Commodity vessel traffic through the strait reached 36 carriers on June 22, the highest since the conflict began, according to maritime tracking firm Kpler. That represents nearly a third of normal peacetime traffic through the waterway, which typically handles about a fifth of global oil and gas exports. Before the June 14 memorandum of understanding between Washington and Tehran, fewer than 10 vessels a day passed through after Iran closed the strait on March 1 following U.S. and Israeli strikes. Since June 15, average daily crossings have climbed to 21.
The reopening threatens to flood markets with trapped supply. Big oil tankers are commanding $280,000 a day to enter the Persian Gulf to pick up cargoes, according to MarketWatch. The U.S. also granted a 60-day sanctions waiver allowing Iran to produce, sell and deliver crude through Aug. 21, adding further downside pressure on prices.
Diplomatic push accelerates
U.S. Secretary of State Marco Rubio arrived in Abu Dhabi on June 23 for a tour of the UAE, Kuwait and Bahrain — his first visit to the Gulf since the war began — aimed at reassuring allies after the U.S.-Iran framework agreement. Rubio said no country has the right to impose tolls or fees on transit through the strait, which is protected under international law.
Oman and Iran agreed to continue discussions on the future administration of navigation in the waterway, including maritime services and associated costs, according to a joint statement issued after talks in Muscat on June 23. The two countries will establish a joint working group involving their foreign ministries and consult other Persian Gulf coastal states and relevant parties.
Iran's top negotiator, Mohammad Baqer Qalibaf, said Tehran agreed to establish a communication hotline for ships transiting the strait to reduce tensions and quickly address any incidents. "This hotline is not for granting permission; permission follows its own procedures," he said. "This hotline is solely for resolving problems involving ships or clarifying possible incidents."
Nuclear inspections dispute clouds outlook
The broader peace framework faces complications. President Donald Trump claimed on June 23 that Iran had agreed to the "highest level" of nuclear inspections, writing on Truth Social that the arrangement would ensure "Nuclear Honesty." But Iranian Foreign Ministry spokesman Esmaeil Baghaei said the same day that Iran has no plans to allow International Atomic Energy Agency inspectors to visit nuclear facilities damaged in U.S. and Israeli strikes last year.

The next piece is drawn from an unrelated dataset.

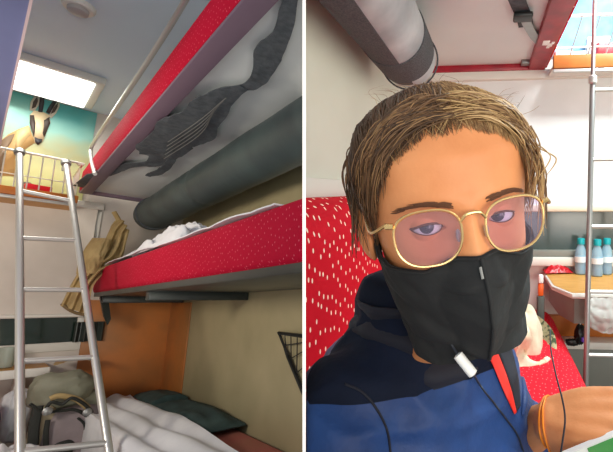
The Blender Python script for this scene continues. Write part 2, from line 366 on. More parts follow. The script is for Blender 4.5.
m = MB(); ribbon(m, [(244, 88), (226, 94), (208, 108), (192, 124), (174, 140), (160, 150), (148, 156)], [.03, .07, .12, .15, .17, .15, .08], 60, .664, 2, .01)
nm = m.build('netting', MT['net'], sn, L)
m = MB()
for k in range(5):
    y0 = k * 6; m.tube(spline([L.w(226 - k * 3, 98 + y0 * .5, .650), L.w(200, 120 + y0 * .6, .643), L.w(168 - k, 142 + y0 * .7, .650)], 14), .0016, 5)
m.build('cord', MT['metalD'], nm, L)
m = MB(); ribbon(m, [(182, 146), (164, 158), (150, 164), (128, 166), (108, 172), (92, 179), (78, 187)], [.08, .1, .05, .05, .07, .06, .05], 40, .666, 3); m.build('strap', MT['net'], sn, L)
m = MB(); ribbon(m, [(172, 160), (165, 168), (156, 174), (148, 176)], [.03, .04, .04, .02], 16, .662, 4); m.build('strap', MT['net'], sn, L)
# padded roll along the wall under the upper berth
pr_ = thing('padded_roll', 'long dark teal padded roll along the wall under the right upper berth', 'bolster', (.62, 2.2, .49), L)
def rollf(a, b):
    an = 2 * PI * b; r = .098 + .004 * nz((a * 9, math.cos(an), math.sin(an))) - .008 * math.exp(-((a - .55) / .012) ** 2)
    return (.628 + r * math.cos(an), lerp(1.0, 3.1, a), .584 + r * math.sin(an))
MB().grid(rollf, 90, 28).add([(.628 + .097 * math.cos(2 * PI * k / 28), 3.1, .584 + .097 * math.sin(2 * PI * k / 28)) for k in range(28)], [list(range(28))]).build('roll_cover', MT['rollL'], pr_, L)
for a in (3.02,):
    MB().tube([(.628 + .1 * math.cos(2 * PI * k / 28), a, .584 + .1 * math.sin(2 * PI * k / 28)) for k in range(28)], .006, 8, closed=True).build('strap', MT['net'], pr_, L)
# middle berth
ME, M0, M1 = .40, .085, .228
mbh = thing('middle_berth', 'middle berth with bright red flecked front and dark underside', 'berth', (.6, 2.3, .06), L)
MB().box((ME, .75, M0), (ME + .05, 3.1, M1), .02, seg=4).build('red_front', MT['redL'], mbh, L)
MB().box((ME + .01, .75, .066), (UW - .006, 3.1, M0 + .01), .003).build('base_board', MT['dark'], mbh, L)
MB().box((ME + .04, .75, M0), (UW - .006, 3.09, M1 - .015), .02).build('mattress', MT['sheet'], mbh, L)
for a, c in ((2.95, .5), (2.0, .55)):
    MB().box((ME + .03, a, .03), (UW - .006, a + .05, .07), .004).build('bracket', MT['dark'], mbh, L)
MB().prism([(ME + .02, 2.98, .07), (ME + .055, 2.98, .07), (ME + .085, 2.99, -.06), (ME + .075, 2.99, -.09), (ME + .05, 2.98, -.04)], (0, .03, 0)).build('support_arm', MT['dark'], mbh, L)
# bedding on the middle berth
def shf(a, b):
    v = lerp(.9, 2.95, a); u = lerp(ME + .004, UW - .06, b); k = math.exp(-((a - .72) / .16) ** 2)
    h = .006 + .012 * abs(nz((v * 4, u * 6, 0))) + k * (.03 + .11 * max(0, nz((v * 4.5, u * 9, 3)) + .35)) * math.sin(PI * min(1, b * 1.15 + .04))
    return (u, v, M1 - .004 + h)
tag(MB().grid(shf, 130, 40, .004).build('sheet', MT['sheet'], None, L), 'rumpled white sheet lying on the red middle berth', 'sheet')
def heap(nm, m, px, py, V, hw, hv, hh, label, cat, seed, room=L, w0=None, uu=None):
    c = room.v(px, py, V) if uu is None else (uu, V, w0); w0 = c[2] if w0 is None else w0
    def fn(a, b):
        x = 2 * a - 1; y = 2 * b - 1; e = max(0, 1 - x * x) ** .5 * max(0, 1 - y * y) ** .5
        return (c[0] + hw * x, V + hv * y, w0 + hh * e * (.75 + .5 * nz((x * 2, y * 2, seed)) + .35 * nz((x * 5, y * 4, seed + 3))))
    return tag(MB().grid(fn, 60, 44, .004).build(nm, m, None, room), label, cat)
heap('pillow', MT['sheet'], 195, 232, 1.98, .085, .34, .12, 'crumpled grey-white pillow on the middle berth beside the teal roll', 'pillow', 5, w0=M1 + .01, uu=.50)
# khaki jacket draped over the end of the middle berth
kj = thing('draped_jacket', 'khaki cotton jacket draped over the window end of the middle berth', 'jacket', (.40, 2.95, .2), L)
tp = [(120, 218), (112, 226), (106, 238), (100, 248), (86, 262), (76, 276), (68, 290), (60, 306)]
tq = [(128, 232), (127, 240), (124, 256), (118, 267), (104, 272), (92, 285), (88, 300), (86, 314)]
def kfn(a, b):
    A = spline([L.v(x, y, 2.97 - .05 * i / 7) for i, (x, y) in enumerate(tp)], 40); B = spline([L.v(x, y, 2.90 - .06 * i / 7) for i, (x, y) in enumerate(tq)], 40)
    k = min(int(a * 39.99), 39); q = A[k].lerp(B[k], b); q.y += -.03 * math.sin(b * PI) + .018 * math.sin(b * 19 + a * 4) + .02 * nz((a * 5, b * 5, 1)); return q
MB().grid(kfn, 40, 40, .008).build('jacket_body', MT['khaki'], kj, L)
def kf2(a, b):
    A = spline([L.v(x, y, 2.93) for x, y in ((92, 238), (84, 250), (78, 262), (76, 274))], 20); B = spline([L.v(x, y, 2.86) for x, y in ((112, 240), (106, 254), (102, 264), (98, 274))], 20)
    k = min(int(a * 19.99), 19); q = A[k].lerp(B[k], b); q.y += -.04 * math.sin(b * PI) + .01 * nz((a * 6, b * 6, 9)); return q
MB().grid(kf2, 20, 24, .008).build('sleeve', MT['khaki'], kj, L)
MB().tube(spline([L.v(62, 304, 2.91), L.v(68, 309, 2.885), L.v(76, 313, 2.87), (L.v(86, 315, 2.85))], 16), .008, 8).build('cuff', mat('dark_khaki', (112, 92, 62), .9), kj, L)
MB().tube(spline([L.v(114, 212, 2.99), L.v(118, 219, 2.98), L.v(122, 228, 2.96)], 8), .012, 8).build('collar', MT['khaki'], kj, L)
# lower berth with bedding
LW = -.515
lo = thing('lower_berth', 'lower berth on the right with red front beneath white bedding', 'berth', (.6, 2.3, FL), L)
MB().box((.41, .9, LW - .14), (UW - .006, 3.1, LW - .01), .03, seg=4).build('cushion', MT['pink'], lo, L)
MB().box((.405, .9, -.88), (.425, 3.1, LW - .13), .004).build('front_board', MT['redL'], lo, L)
MB().box((.425, .9, FL + .002), (UW - .006, 3.1, LW - .14)).build('base', MT['greyD'], lo, L)
def duv(a, b):
    v = lerp(1.05, 3.0, a); s = b * .62; lim = .06 + .20 * a + .05 * math.sin(a * 7)
    if s < .18: u, w = .395 - .012 * nz((v * 5, s * 8, 1)), LW - .16 + s
    else: u, w = .395 + (s - .18) * lerp(.58, .52, a), LW + .018 + .012 * nz((v * 4, s * 7, 2)) + .022 * math.sin((s - .18) * 16 + v * 2) ** 2
    return (u, v, w)
tag(MB().grid(duv, 110, 50, .006).build('duvet', MT['sheet'], None, L), 'white duvet spread over the lower berth and hanging down its front', 'duvet')
bk = MB()
def bkf(a, b):
    v = lerp(1.9, 3.0, a); x = 2 * b - 1; hh = .04 * math.sin(PI * min(1, a * 1.5)) ** .5 if a < .667 else .04 * (1 - (a - .667) * 1.6)
    return (.725 + .085 * x, v, LW + .012 + max(0, hh) * max(0, 1 - x * x) ** .5 * (1 + .35 * nz((v * 5, x * 2, 4))))
tag(bk.grid(bkf, 70, 30, .006).build('blanket', MT['teal'], None, L), 'folded dark teal blanket pushed against the wall on the lower berth', 'blanket')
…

Trump later softened his stance, telling reporters in Pennsylvania that inspectors would go to Iran at an "appropriate time" and that "there is no rush."
The last time Iran blocked IAEA access following military strikes — after the 2020 assassination of nuclear scientist Mohsen Fakhrizadeh — it took more than six months before limited inspections resumed. Any prolonged standoff could reintroduce supply risk premiums into crude prices.
If the diplomatic track holds and Hormuz traffic normalizes, WTI could test the $70 support level, a threshold not breached since before the conflict began. If nuclear inspections remain a sticking point and Iran reasserts control over strait administration, the supply recovery could stall, keeping Brent above $75.
This article is for informational purposes only and does not constitute investment advice.